Where Have the Virgin Deficit Slayers Gone? Or Mr. Rubin, Have You Been ‘Crowded Out?’
by Thomas Del BeccaroToday, Politio reported the the Congressional Democrat Leadership will increase the debt ceiling by $1.8 trillion. There was a time, in Democrat land, that Robert Rubin was thought to be an oracle. During the Clinton years, the Treasury Secretary was so highly regarded that his economic plans were dubbed Rubinomics.

Mr. Rubin, you see, despised long term deficit spending because he believed that it led to higher interest rates over time and therefore a bad economy.

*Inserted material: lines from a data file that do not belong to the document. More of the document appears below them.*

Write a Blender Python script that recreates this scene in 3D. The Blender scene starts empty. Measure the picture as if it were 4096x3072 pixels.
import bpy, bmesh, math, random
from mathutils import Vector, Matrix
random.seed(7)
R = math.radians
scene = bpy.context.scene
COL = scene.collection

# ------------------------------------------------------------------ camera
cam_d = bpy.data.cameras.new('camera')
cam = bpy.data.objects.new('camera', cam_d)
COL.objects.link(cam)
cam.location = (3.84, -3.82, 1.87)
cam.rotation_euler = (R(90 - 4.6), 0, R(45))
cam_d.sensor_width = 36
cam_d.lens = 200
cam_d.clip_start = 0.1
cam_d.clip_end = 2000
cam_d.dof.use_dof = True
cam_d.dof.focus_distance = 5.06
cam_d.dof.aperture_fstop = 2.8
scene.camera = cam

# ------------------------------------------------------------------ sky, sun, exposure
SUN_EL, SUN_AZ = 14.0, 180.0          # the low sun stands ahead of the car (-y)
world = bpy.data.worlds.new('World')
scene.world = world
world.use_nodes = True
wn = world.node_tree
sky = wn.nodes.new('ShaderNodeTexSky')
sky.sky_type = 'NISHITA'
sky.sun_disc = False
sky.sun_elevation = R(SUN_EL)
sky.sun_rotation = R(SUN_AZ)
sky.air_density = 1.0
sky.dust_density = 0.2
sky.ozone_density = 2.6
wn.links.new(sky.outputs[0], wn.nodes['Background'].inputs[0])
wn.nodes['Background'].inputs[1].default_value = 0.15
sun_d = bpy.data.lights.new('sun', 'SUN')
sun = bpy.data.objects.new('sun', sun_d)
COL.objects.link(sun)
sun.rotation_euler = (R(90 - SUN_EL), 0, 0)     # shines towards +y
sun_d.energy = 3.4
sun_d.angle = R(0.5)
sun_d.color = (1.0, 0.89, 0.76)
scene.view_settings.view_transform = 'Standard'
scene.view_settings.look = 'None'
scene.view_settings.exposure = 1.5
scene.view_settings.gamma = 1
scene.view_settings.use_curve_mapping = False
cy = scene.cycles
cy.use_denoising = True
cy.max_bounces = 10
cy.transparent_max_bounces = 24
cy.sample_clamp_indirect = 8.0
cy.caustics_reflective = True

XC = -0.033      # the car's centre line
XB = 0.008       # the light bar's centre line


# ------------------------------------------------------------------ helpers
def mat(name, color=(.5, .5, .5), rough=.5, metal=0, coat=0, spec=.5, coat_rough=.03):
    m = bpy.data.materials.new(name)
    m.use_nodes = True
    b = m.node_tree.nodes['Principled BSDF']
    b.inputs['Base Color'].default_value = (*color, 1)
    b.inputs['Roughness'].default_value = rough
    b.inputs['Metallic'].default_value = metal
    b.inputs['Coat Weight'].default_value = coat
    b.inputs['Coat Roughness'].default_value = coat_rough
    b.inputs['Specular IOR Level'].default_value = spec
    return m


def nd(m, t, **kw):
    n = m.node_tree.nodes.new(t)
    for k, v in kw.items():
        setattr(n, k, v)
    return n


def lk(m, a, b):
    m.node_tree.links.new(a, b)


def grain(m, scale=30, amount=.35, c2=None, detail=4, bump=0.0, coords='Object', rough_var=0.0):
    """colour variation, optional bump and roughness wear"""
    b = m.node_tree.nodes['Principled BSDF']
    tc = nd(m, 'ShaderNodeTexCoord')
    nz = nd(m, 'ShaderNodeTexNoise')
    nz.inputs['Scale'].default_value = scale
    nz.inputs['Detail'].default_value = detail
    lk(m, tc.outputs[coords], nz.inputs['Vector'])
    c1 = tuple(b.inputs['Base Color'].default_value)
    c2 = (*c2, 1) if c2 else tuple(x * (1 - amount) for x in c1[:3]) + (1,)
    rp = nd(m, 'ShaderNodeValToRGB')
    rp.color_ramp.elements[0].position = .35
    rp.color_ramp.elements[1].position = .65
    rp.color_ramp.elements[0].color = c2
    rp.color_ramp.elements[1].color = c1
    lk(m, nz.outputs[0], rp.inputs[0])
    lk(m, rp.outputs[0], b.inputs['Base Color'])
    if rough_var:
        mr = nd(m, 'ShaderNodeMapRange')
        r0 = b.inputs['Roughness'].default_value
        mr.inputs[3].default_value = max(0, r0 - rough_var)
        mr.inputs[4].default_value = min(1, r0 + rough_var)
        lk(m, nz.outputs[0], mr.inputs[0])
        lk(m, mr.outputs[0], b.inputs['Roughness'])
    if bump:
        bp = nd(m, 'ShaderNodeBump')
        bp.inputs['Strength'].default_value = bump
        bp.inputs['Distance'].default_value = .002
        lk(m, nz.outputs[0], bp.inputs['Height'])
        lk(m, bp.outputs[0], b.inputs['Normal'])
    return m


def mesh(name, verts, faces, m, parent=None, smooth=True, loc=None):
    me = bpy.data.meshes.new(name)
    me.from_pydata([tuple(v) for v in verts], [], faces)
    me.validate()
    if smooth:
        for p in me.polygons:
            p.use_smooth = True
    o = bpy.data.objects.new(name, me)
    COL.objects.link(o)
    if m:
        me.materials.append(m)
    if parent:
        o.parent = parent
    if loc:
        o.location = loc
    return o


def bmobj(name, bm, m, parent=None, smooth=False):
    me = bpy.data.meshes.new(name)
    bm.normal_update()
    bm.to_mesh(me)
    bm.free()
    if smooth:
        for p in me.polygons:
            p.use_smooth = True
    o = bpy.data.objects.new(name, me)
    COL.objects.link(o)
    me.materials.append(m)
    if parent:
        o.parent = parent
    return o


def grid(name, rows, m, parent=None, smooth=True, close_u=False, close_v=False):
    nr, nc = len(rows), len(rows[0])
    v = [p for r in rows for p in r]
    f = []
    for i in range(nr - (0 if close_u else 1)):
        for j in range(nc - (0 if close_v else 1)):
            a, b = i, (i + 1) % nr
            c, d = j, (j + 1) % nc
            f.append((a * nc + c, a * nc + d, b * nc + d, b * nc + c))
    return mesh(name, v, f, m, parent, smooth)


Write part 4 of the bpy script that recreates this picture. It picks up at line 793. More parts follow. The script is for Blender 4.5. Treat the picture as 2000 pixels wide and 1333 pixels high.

It did so, in his view, because deficit spending required excessive government borrowing which adversely competed with and reduced private borrowing which, in turn, led to higher interest rates and “crowded out” private borrowing and investment.
Beyond that, according to Rubin: “ongoing deficits may severely and adversely affect expectations and confidence, which in turn can generate a self-reinforcing cycle among the underlying fiscal deficit, financial markets, and the real economy.” On the other hand, by eliminating deficits, the economy will improve because of lower interest rates, increased confidence and investment.
Following his lead, the Democrats raised tax rates which (a) led to the Republican takeover of Congress in 1994 because they all stood against tax increases, and (b) led to the highest tax burden in US history, and therefore (c) led to the recession of 1999 – which ultimately led to (d) lower revenues.